**EXERCISE PROMPT**
Find each line with the string "from" and copy it.
━━━ DATA EXCERPT ━━━
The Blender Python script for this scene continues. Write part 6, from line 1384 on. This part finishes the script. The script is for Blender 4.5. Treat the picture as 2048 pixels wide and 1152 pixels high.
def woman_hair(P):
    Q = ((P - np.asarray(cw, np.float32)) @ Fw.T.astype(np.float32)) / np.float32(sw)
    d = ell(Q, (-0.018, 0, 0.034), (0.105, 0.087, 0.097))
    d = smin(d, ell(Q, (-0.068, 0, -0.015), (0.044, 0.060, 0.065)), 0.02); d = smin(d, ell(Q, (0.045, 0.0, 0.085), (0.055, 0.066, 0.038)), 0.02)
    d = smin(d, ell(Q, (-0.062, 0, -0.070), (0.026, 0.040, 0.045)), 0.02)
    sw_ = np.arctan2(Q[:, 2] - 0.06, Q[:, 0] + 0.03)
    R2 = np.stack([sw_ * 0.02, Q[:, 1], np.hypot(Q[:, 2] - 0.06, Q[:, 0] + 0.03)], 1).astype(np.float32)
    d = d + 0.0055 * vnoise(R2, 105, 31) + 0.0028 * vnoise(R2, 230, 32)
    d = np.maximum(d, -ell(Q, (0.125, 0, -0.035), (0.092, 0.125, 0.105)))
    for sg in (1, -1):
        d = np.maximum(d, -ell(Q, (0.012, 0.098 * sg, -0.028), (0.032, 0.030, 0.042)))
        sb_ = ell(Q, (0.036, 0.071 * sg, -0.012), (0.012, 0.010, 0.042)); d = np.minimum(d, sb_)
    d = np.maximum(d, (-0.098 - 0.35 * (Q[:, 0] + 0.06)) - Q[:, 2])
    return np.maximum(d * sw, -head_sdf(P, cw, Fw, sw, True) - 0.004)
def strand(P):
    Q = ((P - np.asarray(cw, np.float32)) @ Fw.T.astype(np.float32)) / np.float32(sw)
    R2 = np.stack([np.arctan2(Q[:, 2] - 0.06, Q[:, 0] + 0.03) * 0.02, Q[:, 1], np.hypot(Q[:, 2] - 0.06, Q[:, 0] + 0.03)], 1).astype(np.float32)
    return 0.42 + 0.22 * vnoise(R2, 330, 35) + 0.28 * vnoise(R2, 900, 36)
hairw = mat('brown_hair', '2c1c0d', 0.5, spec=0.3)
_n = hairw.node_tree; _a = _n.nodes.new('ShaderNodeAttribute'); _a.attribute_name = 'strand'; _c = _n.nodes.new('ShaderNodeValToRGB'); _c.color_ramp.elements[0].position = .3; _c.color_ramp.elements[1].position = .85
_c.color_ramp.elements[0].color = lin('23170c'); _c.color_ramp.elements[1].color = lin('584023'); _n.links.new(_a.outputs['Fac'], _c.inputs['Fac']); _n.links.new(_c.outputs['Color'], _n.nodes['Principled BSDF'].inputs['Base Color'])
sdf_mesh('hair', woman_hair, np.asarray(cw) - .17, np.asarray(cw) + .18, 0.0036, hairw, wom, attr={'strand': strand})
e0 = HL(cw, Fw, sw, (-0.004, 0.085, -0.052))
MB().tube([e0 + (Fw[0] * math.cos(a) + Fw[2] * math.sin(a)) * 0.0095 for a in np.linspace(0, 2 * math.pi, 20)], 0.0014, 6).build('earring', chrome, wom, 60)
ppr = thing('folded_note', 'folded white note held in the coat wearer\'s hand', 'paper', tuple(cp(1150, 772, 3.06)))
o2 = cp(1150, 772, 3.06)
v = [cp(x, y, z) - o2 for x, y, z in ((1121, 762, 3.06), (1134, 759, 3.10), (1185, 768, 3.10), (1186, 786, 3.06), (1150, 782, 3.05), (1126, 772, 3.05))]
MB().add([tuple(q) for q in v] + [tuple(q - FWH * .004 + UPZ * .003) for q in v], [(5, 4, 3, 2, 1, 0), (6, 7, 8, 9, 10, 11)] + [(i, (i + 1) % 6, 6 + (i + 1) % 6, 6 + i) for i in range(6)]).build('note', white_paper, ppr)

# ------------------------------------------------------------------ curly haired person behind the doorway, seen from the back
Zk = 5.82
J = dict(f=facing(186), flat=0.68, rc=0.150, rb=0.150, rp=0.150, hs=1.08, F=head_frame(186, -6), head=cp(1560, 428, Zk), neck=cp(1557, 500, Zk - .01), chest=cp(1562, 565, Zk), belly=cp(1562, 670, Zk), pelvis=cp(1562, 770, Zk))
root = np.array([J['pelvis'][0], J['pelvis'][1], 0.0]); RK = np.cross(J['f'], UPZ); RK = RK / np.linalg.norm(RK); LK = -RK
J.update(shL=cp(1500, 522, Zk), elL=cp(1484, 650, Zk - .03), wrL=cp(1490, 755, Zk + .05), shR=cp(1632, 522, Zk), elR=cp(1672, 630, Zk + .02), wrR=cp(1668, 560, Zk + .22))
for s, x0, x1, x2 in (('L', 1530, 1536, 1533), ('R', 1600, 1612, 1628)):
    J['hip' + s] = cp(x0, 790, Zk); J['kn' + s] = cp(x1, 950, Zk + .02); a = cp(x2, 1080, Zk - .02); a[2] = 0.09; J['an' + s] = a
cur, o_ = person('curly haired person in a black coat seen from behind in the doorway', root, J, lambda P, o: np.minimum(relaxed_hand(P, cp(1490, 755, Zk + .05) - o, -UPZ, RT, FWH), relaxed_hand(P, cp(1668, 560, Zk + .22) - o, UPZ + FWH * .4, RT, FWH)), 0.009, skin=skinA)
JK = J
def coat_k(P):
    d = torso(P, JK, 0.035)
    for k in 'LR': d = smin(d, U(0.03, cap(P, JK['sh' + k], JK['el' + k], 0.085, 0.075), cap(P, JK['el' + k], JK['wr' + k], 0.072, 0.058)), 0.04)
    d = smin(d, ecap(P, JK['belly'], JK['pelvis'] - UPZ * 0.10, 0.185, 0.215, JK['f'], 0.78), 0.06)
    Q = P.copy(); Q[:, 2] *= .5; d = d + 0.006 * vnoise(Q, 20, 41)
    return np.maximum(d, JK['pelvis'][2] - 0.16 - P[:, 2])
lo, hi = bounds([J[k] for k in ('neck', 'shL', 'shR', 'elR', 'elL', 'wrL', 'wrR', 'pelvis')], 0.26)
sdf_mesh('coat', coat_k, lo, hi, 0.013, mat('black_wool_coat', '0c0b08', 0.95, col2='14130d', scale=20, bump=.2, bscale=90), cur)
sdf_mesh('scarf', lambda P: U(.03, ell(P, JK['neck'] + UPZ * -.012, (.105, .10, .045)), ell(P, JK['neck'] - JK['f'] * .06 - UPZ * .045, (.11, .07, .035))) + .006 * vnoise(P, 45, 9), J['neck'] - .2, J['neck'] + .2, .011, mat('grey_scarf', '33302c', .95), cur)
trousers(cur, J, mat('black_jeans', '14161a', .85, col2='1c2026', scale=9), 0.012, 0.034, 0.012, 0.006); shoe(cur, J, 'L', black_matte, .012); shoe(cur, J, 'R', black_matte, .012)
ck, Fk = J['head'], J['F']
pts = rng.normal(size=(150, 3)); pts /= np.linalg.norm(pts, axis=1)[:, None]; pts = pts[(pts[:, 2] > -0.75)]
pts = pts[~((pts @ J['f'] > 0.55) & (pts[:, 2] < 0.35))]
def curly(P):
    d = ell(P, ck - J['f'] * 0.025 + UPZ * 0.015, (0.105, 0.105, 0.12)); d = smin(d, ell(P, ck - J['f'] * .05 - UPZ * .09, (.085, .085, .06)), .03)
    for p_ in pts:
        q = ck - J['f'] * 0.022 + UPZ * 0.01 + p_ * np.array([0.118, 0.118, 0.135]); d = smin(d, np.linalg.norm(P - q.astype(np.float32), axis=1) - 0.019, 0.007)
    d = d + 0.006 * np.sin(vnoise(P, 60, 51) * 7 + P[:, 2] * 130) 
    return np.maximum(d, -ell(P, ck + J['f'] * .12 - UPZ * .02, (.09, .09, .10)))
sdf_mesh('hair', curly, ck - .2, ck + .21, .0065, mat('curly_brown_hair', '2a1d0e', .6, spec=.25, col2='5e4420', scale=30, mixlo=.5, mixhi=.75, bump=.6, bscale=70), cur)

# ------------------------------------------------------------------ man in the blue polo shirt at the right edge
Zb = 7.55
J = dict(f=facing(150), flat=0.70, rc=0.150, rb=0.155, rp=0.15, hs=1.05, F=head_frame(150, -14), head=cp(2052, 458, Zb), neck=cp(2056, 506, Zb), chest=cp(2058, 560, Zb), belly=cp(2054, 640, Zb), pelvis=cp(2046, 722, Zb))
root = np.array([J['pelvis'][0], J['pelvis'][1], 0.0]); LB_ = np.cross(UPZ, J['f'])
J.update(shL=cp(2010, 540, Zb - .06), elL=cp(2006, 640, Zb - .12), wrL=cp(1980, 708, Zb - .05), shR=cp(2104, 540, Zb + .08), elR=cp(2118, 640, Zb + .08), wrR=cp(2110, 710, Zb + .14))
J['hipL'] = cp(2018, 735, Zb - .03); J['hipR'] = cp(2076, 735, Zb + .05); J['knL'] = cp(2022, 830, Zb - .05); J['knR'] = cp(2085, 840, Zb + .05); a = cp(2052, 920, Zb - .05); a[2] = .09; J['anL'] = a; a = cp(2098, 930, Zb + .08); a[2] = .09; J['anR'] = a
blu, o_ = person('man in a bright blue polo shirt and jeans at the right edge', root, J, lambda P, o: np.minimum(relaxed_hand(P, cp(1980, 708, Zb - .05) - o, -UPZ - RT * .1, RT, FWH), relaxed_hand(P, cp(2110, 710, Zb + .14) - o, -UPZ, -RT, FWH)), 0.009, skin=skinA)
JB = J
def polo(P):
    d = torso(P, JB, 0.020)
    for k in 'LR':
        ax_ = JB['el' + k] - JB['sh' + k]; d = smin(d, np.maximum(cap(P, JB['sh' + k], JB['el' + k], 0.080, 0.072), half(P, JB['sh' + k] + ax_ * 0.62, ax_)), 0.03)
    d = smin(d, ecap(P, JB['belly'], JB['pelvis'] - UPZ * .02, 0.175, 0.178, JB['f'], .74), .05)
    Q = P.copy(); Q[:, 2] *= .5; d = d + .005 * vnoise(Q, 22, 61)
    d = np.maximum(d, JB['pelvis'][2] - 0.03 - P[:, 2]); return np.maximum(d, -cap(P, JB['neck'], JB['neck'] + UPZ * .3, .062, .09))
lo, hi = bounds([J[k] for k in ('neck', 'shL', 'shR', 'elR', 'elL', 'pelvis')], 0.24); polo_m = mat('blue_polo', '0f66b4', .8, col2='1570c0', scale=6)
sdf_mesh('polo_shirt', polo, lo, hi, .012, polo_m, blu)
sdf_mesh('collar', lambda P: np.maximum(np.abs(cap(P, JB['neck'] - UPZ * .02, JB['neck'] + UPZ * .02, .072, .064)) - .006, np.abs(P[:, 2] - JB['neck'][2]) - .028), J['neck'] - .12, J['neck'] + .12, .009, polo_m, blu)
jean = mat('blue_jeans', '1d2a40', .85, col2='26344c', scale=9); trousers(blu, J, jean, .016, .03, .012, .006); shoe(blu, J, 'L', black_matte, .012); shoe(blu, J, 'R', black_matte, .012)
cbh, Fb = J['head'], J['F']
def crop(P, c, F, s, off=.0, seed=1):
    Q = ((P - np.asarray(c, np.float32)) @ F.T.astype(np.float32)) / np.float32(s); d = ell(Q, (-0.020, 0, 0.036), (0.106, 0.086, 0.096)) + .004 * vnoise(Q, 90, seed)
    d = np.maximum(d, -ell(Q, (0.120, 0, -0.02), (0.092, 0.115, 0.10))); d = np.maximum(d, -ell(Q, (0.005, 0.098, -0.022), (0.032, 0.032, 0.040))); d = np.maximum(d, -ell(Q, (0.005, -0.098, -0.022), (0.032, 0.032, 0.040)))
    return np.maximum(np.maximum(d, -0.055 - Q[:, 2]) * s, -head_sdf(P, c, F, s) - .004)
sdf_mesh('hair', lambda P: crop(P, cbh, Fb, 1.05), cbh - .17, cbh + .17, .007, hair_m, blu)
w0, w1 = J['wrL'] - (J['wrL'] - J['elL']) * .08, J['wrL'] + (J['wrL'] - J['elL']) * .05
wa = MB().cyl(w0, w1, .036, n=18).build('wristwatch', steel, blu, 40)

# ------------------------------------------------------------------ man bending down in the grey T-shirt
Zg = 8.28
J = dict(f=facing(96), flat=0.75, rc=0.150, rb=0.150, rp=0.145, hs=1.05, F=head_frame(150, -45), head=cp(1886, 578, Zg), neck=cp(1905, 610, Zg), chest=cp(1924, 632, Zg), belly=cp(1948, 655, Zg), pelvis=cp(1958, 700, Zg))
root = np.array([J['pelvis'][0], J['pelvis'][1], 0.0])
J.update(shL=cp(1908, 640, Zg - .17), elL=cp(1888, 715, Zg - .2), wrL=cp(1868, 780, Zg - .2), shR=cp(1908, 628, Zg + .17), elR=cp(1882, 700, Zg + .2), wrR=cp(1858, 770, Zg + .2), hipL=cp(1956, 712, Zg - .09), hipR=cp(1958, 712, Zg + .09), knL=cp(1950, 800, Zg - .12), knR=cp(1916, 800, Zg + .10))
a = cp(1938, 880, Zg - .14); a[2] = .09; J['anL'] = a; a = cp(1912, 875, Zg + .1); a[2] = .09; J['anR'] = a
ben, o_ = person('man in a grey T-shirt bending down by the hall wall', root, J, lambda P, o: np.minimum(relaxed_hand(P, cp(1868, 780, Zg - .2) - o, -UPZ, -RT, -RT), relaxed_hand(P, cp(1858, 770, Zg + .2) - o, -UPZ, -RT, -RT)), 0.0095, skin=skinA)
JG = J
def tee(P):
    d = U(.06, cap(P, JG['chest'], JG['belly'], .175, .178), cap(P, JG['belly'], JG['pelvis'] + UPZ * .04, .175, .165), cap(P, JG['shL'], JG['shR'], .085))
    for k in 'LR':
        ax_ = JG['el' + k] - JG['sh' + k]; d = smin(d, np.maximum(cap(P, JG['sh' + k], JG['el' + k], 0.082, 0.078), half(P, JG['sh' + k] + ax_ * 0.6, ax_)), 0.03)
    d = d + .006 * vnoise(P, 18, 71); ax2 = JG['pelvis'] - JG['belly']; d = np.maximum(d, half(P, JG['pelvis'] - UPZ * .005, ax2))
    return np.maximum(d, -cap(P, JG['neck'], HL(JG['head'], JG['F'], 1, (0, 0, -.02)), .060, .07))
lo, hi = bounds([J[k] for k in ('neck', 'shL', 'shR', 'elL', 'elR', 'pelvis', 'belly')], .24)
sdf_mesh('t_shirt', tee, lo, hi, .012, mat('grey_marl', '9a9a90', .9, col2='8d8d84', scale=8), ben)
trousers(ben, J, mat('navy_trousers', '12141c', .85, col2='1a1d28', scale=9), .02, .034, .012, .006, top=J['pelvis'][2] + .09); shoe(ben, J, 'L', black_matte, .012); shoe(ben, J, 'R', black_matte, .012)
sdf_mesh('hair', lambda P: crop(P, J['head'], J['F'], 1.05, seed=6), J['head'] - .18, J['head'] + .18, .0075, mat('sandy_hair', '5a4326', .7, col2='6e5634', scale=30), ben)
━━━
**WRITTEN REPLY**
The Blender Python script for this scene continues. Write part 6, from line 1384 on. This part finishes the script. The script is for Blender 4.5. Treat the picture as 2048 pixels wide and 1152 pixels high.
# ------------------------------------------------------------------ curly haired person behind the doorway, seen from the back
cur, o_ = person('curly haired person in a black coat seen from behind in the doorway', root, J, lambda P, o: np.minimum(relaxed_hand(P, cp(1490, 755, Zk + .05) - o, -UPZ, RT, FWH), relaxed_hand(P, cp(1668, 560, Zk + .22) - o, UPZ + FWH * .4, RT, FWH)), 0.009, skin=skinA)